Am nächsten Tag – es war der 15. September und damit »Felt Hat Day« – gingen die Unruhen weiter. Während viele der am Vorabend festgesetzten Jugendlichen noch vor dem Richter standen, zogen Horden von ihnen auf der Amsterdam Avenue los, um Männer mit Strohhüten zu verprügeln. Die Polizei Manhattans war jetzt zumindest vorbereitet und in erhöhte Alarmbereitschaft versetzt. Am Abend des 15. September ereigneten sich dann turbulente Verfolgungsjagden, die erst später am Tag ihr Ende fanden.

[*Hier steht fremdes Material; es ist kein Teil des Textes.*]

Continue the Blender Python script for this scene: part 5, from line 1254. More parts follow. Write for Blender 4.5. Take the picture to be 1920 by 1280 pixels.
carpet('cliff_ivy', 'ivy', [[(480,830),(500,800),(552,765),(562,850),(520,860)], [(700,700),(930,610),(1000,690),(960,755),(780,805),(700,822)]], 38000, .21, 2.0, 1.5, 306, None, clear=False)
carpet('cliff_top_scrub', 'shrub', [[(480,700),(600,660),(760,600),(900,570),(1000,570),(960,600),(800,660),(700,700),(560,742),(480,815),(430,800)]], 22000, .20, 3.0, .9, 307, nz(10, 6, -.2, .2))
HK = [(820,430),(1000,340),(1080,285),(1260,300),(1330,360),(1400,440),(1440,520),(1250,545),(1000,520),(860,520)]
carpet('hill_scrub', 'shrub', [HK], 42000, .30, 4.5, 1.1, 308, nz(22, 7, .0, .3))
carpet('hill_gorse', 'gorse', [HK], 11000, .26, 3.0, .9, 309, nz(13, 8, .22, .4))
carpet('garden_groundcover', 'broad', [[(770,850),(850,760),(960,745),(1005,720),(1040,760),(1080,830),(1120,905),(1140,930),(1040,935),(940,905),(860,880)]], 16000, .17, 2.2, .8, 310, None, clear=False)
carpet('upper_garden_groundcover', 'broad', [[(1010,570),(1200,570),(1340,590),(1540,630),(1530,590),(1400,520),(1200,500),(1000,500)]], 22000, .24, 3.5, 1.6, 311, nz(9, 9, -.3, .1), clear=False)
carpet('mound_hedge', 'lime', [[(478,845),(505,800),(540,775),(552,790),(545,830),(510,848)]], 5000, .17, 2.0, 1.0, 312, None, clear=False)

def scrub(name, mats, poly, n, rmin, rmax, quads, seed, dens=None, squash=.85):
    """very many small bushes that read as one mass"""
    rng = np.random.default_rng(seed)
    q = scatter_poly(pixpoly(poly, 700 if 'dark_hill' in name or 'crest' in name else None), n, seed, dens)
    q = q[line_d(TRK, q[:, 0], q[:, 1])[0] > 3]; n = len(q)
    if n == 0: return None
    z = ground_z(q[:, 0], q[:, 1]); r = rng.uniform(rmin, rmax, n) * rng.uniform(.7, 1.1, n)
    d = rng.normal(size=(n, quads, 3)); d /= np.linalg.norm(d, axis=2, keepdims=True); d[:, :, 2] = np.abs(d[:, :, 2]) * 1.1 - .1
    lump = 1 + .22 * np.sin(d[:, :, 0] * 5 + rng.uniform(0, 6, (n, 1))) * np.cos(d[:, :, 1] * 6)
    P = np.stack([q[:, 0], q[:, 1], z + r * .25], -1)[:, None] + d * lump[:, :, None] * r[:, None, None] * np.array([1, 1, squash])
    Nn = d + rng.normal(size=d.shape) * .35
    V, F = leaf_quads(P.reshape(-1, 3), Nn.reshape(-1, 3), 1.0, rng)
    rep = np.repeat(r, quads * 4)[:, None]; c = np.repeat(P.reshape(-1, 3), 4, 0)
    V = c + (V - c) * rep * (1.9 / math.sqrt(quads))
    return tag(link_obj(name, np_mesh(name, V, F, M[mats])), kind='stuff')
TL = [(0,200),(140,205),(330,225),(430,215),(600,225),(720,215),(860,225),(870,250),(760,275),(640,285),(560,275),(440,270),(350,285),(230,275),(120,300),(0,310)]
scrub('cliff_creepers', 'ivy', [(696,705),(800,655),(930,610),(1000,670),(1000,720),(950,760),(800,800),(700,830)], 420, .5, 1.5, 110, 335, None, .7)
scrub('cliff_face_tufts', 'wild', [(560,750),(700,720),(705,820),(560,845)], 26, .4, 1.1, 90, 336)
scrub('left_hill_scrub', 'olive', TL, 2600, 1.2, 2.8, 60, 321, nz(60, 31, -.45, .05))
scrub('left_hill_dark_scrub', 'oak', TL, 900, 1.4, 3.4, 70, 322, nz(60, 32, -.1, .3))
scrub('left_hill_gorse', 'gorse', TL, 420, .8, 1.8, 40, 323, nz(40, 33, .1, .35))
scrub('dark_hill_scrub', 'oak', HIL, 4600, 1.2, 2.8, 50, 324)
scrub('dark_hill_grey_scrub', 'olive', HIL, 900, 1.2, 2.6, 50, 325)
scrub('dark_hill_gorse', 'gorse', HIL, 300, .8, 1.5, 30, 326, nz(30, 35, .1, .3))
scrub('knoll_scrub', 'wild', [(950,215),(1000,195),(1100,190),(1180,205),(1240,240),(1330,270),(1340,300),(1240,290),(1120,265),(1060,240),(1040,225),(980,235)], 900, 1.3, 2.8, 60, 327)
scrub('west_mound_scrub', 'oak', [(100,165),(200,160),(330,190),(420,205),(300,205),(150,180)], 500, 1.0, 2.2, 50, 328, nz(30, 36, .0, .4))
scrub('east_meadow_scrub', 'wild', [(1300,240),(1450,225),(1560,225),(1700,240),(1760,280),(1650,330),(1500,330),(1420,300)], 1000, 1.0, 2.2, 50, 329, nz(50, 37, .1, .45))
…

Der dreitägige »straw hat riot« läutete das Ende der Tradition des Hutwechsels ein. In den darauf folgenden Jahren fand er zwar noch statt, aber wie die eingangs erwähnte Schlagzeile zeigt, nahm nur drei Jahre später nicht einmal der US-Präsident den »cut-off date« noch ernst. Grund für den Niedergang der Strohhüte war wohl auch der Börsencrash im Jahr 1929. Die Boater, die als Sinnbild der lässigen 1920er Jahre galten, wurden nun durch andere Hüte ersetzt, allen voran dem Panamahut, aber auch dem vom britischen König Edward VII. getragenen Homburger Hut.
Die Hutindustrie an sich sah sich ab der Mitte des 20. Jahrhunderts mit einem starken Rückgang konfrontiert. Immer seltener trugen Männer formelle Kleidung, legere Stile tauchten auf. Das wirkte sich auch auf die Manufakturen aus: In der Stadt Lindenberg, ehemals Huthauptstadt Deutschlands, wurden schon ab den 1930er Jahren etliche Manufakturen geschlossen.
Eine Entwicklung, die vielleicht nur diesen einen Vorteil hat: Wer heute die Amsterdam Avenue mit Strohhut auf dem Kopf entlangschlendert, muss keine Angst mehr davor haben, die Kopfbedeckung im Handgemenge mit übermütigen Jugendlichen zu verlieren.